The National Law Journal ran an article recently about the low October 2013 LSAT numbers. It quoted Drexel law professor Dan Filler saying, “I think there was a kind of optimism bias among a lot of people in the academy, and maybe a sense of disbelief that the number of applicants could and would continue to decline.” Later he said that some law deans had requested funding from their universities arguing that the nosedive would “reverse or at least level out.” The University of Michigan’s Sarah Zearfoss also opined that “admissions officials” believed the low drop in June LSATs this year indicated a leveling off.
These statements are all hearsay, but that doesn’t mean we must disbelieve them. Nevertheless, the “surprised” response raises the obvious question: Why do law schools and parent universities believe that people will suddenly start taking the LSAT and applying to law school again or that the decline will stop?
To begin with, past experience indicates that law schools should be booming right now as young people are thoroughly jobless. I’ve been sitting on this for a few months, but now I think it’s time to trot it out: The 2001 Official Guide contains the total number of LSATs administered going back to 1963. If you want “past experience,” this is it.
I count five peak-to-trough cycles: 1973-1980, 1981-1985, 1990-1997, 2002-2005, and 2009-2012+.
Here are their average annual rates of decline. (I’m not going to bother compounding them.)
CYCLE | Average Annual Growth Rate |
---|---|
1973-1980 | -3.12% |
1981-1985 | -6.31% |
1990-1997 | -5.29% |
2002-2005 | -2.42% |
2009-2012+ | -13.07% |
So yes, in case you were wondering, the current annual decline is more than twice as steep as any previous one, the only caveat being that the typical composition of first-time and repeat test-takers might be significantly different from previous years because of the rule-change allowing law schools to report applicants’ highest LSAT scores rather than averaging them.
Whether the 2013-14 administration year will be lower than the 1997-98 one (103,991) is disputable, but given that there were fewer total applicants in 2012 than 1985, it’s possible that first-time takers are at an all-time low going back to the 1960s. The last 1L low point was 1986 (40,195), and 2013 might have crossed that line. If it hasn’t, 2014 probably will.
Another observation worth noting from the chart: 2012 was the first year that there were more graduates than 1Ls, a phenomenon that should continue for the next few years until a trough is reached. It further illustrates the steepness of the current nosedive(s).
…Which returns us to the question of why the academy is surprised we’re not there yet. Looking at the older LSAT data demonstrates just how countercyclical demand for legal education was until 2009. Each of the LSAT peaks pretty much coincides with recession years: 1973, 1981, 1990, 2002, and 2009. The troughs coincide with recoveries. I’m recalling that Slate article from a few months back rationalizing the applicant nosedive on what now passes for “economic recovery.” You get the point, though. It would be one thing if the economy had recovered rapidly, but it didn’t at all. This is the first “cyclical” downturn in LSATs.

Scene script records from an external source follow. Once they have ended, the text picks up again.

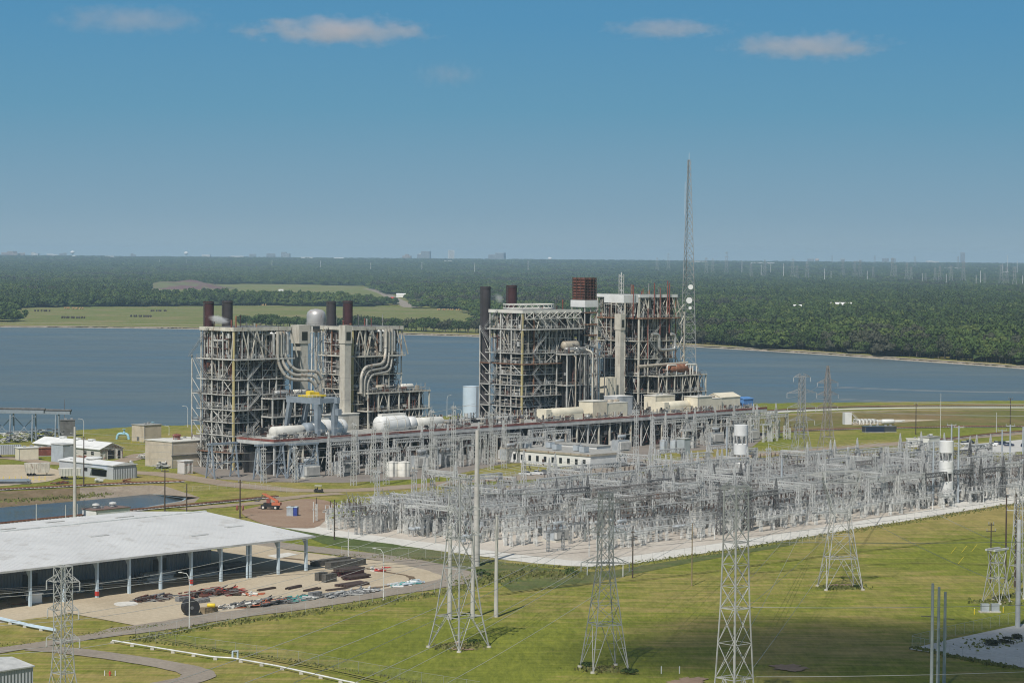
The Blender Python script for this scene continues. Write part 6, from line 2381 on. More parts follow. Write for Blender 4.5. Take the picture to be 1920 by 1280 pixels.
# slim lattice towers standing up out of the yard and in front of the plant
def slim(px, py, top, label, w=1.6, mat='galv'):
    p = G(px, py)
    h = Z_at(px, top, p.y)
    root = thing('slim_tower', label, 'lattice mast', p, ROT)
    b = MB()
    lattice_col(b, 0, 0, 0, h, w, w * .55, max(8, int(h / 1.3)), .15, .09)
    b.build('brace_lattice', M[mat], root)
    c = MB()
    c.bar((-1.6, 0, h - .8), (1.6, 0, h - .8), .2)
    c.bar((0, -1.6, h - .8), (0, 1.6, h - .8), .2)
    c.bar((0, 0, h - .4), (0, 0, h + 1.4), .12)
    c.build('crossarm', M[mat], root)
for (px, py, top, lab) in [(494, 905, 838, 'slim lattice mast before the first transformer, western one'), (553, 904, 836, 'slim lattice mast before the first transformer, eastern one'),
                           (663, 910, 792, 'slim lattice mast rising before the second turbine, western one'), (700, 905, 800, 'slim lattice mast rising before the second turbine, middle one'), (724, 908, 790, 'slim lattice mast rising before the second turbine, eastern one'),
                           (809, 894, 768, 'slim lattice mast at the end of the second turbine'), (850, 895, 760, 'slim lattice mast between the white tanks and the office'), (920, 880, 772, 'slim lattice mast before the pipe rack, western one'), (945, 878, 772, 'slim lattice mast before the pipe rack, eastern one'),
                           (1192, 905, 768, 'slim lattice mast between the office and the upright tanks'), (1222, 900, 778, 'slim lattice mast beside the upright blue grey tanks'), (707, 1000, 880, 'slim lattice mast at the western end of the switchyard'), (776, 985, 878, 'slim lattice mast beside the western oil breakers'),
                           (1330, 960, 842, 'slim lattice mast left of the white drum stack'), (1440, 950, 838, 'slim lattice mast right of the white drum stack'), (1640, 950, 850, 'slim lattice mast in the eastern yard'), (1700, 940, 838, 'slim lattice mast near the second drum stack'), (1845, 930, 845, 'slim lattice mast near the parked cars')]:
    slim(px, py, top, lab)

# ------------------------------------------------------------------ poles
def pole(px, py, top, r0, r1, mat, label, arms=(), name='pole', cat='pole', arm_rz=0.0, group=None, knobs=0):
    p = G(px, py)
    h = Z_at(px, top, p.y)
    root = thing(name, label, cat, p, arm_rz, group)
    b = MB()
    b.tube([(0, 0, -.2), (0, 0, h)], [r0, r1], 12)
    b.build('shaft', M[mat], root, True)
    for (f, half, m2) in arms:
        b = MB()
        b.bar((-half, 0, h * f), (half, 0, h * f), .22)
        b.build('crossarm', M[m2], root)
        for x in (-half + .15, half - .15):
            c = MB()
            insul(c, (x, 0, h * f + .1), (0, 0, 1), .7, .14, 4)
            c.build('insulator', M['porcelain'], root)
    for k in range(knobs):
        b = MB()
        z = h * (.92 - .07 * k)
        insul(b, (0, 0, z), (1 if k % 2 else -1, .2, .25), 1.6, .13, 8)
        b.build('insulator', M['porcelain'], root)
    return root
pole(140, 972, 800, .62, .36, 'conpole', 'tall concrete pole with insulator brackets by the canal', (), arm_rz=.2, knobs=5)
pole(157, 912, 818, .26, .17, 'timber', 'dark timber pole beside the tall concrete pole', ((.94, .8, 'timber'),))
pole(309, 958, 879, .25, .16, 'timber', 'dark timber pole with crossarm between canal and shed', ((.95, 1.3, 'timber'),), arm_rz=-.3)
pole(350, 960, 906, .22, .16, 'timber', 'short dark timber pole by the canal end')
pole(450, 971, 899, .26, .17, 'brown', 'dark pole with rust red boxes at the dirt lot', ((.93, .7, 'timber'),))
b = MB()
g_ = G(450, 971)
for q in (-.9, .9):
    b = MB()
    vessel(b, (0, 0, 0), .42, 1.3, 'Y', 10)
    o = tag(b.build('red_canister', M['rustred'], None, True, g_ + Vector((q, 0, 3.4))), 'rust red canister hung on the dark pole at the dirt lot, %s side' % ('west' if q < 0 else 'east'), 'canister')
    o.rotation_euler.x = R(90)
pole(627, 1012, 936, .22, .15, 'timber', 'thin dark pole on the grass by the pale road start')
pole(893, 1061, 806, .98, .52, 'conpole', 'thickest and tallest pale concrete pole before the switchyard', (), knobs=0)
pole(843, 1161, 985, .62, .4, 'conpole', 'grey concrete pole inside the legs of the broad tower', (), knobs=2)
pole(886, 1158, 998, .55, .36, 'conpole', 'concrete pole between the broad tower and a lone pole', ())
pole(930, 1156, 965, .56, .3, 'conpole', 'lone concrete pole casting a long shadow on the grass', ())
pole(1186, 1083, 985, .2, .14, 'timber', 'dark slim timber pole on the grass near the pale road', ((.88, .5, 'timber'),))
pole(1297, 1098, 980, .17, .12, 'timber_lt', 'yellowish slim timber pole on the bright grass')
pole(1885, 1092, 928, .26, .18, 'brown', 'dark brown pole, west one of the pair at the frame edge', ((.97, 2.2, 'galv'),), arm_rz=-.2)
pole(1903, 1100, 925, .27, .18, 'brown', 'dark brown pole, east one of the pair at the frame edge', ((.82, 2.4, 'galv'),), arm_rz=-.2)
pole(1857, 1092, 980, .2, .14, 'timber', 'dark pole with two small crossarms behind the low square tower', ((.97, .8, 'timber'), (.86, 1.3, 'timber')), arm_rz=.1)
pole(1908, 1176, 974, .62, .5, 'galv', 'pale steel pole at the corner of the fenced gravel pad')
for (px, py, top, lab) in ((1746, 1312, 1093, 'thick grey pole, first and tallest of the bunch of three'), (1758, 1298, 1100, 'thin grey pole in the middle of the bunch of three'), (1770, 1288, 1109, 'thick grey pole, last of the bunch of three')):
    r = pole(px, py, top, .36, .27, 'xfmr', lab)
    b = MB()
    h = Z_at(px, top, G(px, py).y)
    b.bar((-2.2 if px < 1760 else -.3, 0, h * .72), (.3 if px < 1760 else 1.9, 0, h * .72 - .05), .14)
    b.build('davit', M['wire_dk'], r)
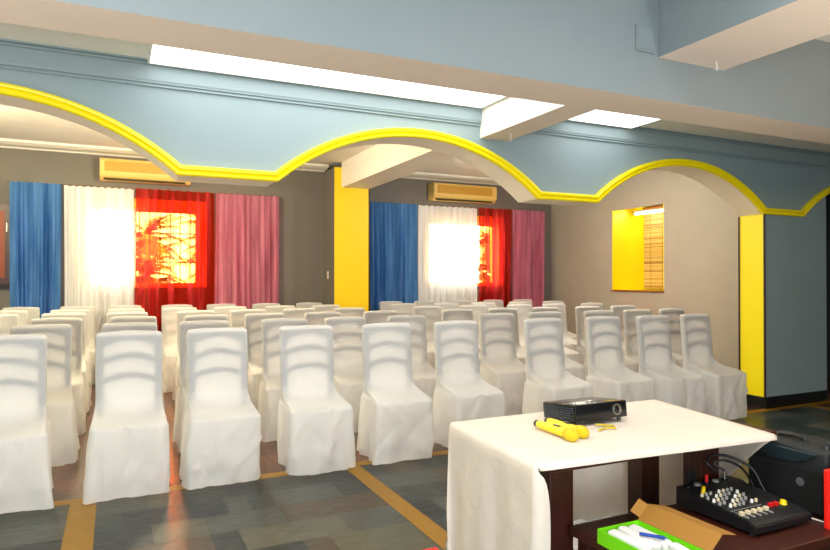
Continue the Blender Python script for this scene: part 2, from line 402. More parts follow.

Part of the academy’s surprise, I guess, is that belief in the human capital hypothesis in a sense cuts both ways. Law schools continue to believe (and argue) that their degrees make people more productive and aren’t at all positional goods. It follows that they would be surprised that LSATs/applicants/1Ls/etc. would decline past the boundaries of the normal cycles in legal education over the last few decades.
I suppose at some point an equilibrium will be reached because some law schools can credibly promise their graduates access to elite law careers, regardless of biglaw’s fortunes. For instance, going by the Current Population Survey and Occupational Outlook Handbook, all levels of government reliably employ roughly 127,000 to 160,000 lawyers, about 16-18 percent of the total. That, and demand for legislators, judges, and corporate honchos of various stripes will keep law a winning career for some. When the alternative is underemployment, elite law schools will always be able to find people willing to graduate with higher debt-to-income ratios than their predecessors.
A lot of other people will continue to attend due to misinformation, believing that the degree will signal more than it does. At some point the damage done to them will be mitigated whenever student loan reform comes along, but you can’t prevent everyone who shouldn’t go from going, especially when they face desperate unemployment as an alternative too.
As a final, philosophizing note, I see the irreparable, generational shift in attitudes toward law school as a limited political victory against Americans’ fetish for positional goods. (I use “positional” rather than “Veblen” because I’ve come to think all Veblen goods are either positional goods or some other explainable exception to the neoclassical theory of demand.) The sequence of events is: see wealthy with positional goods, get angry, legislate subsidy for poor people to access positional goods (student loans, subprime mortgages), watch poor get poorer fighting their way up the ladder, and then spitefully deny them liquidation rights.
I don’t expect admissions officials to agree, but I am interested in what their response will be in the next couple years when the numbers of LSATs, applicants, and 1Ls reach record lows going back as far as most of the profession can remember.
I would, however, like it if people and politicians recognized that subsidizing zero-sum wealth is self-defeating.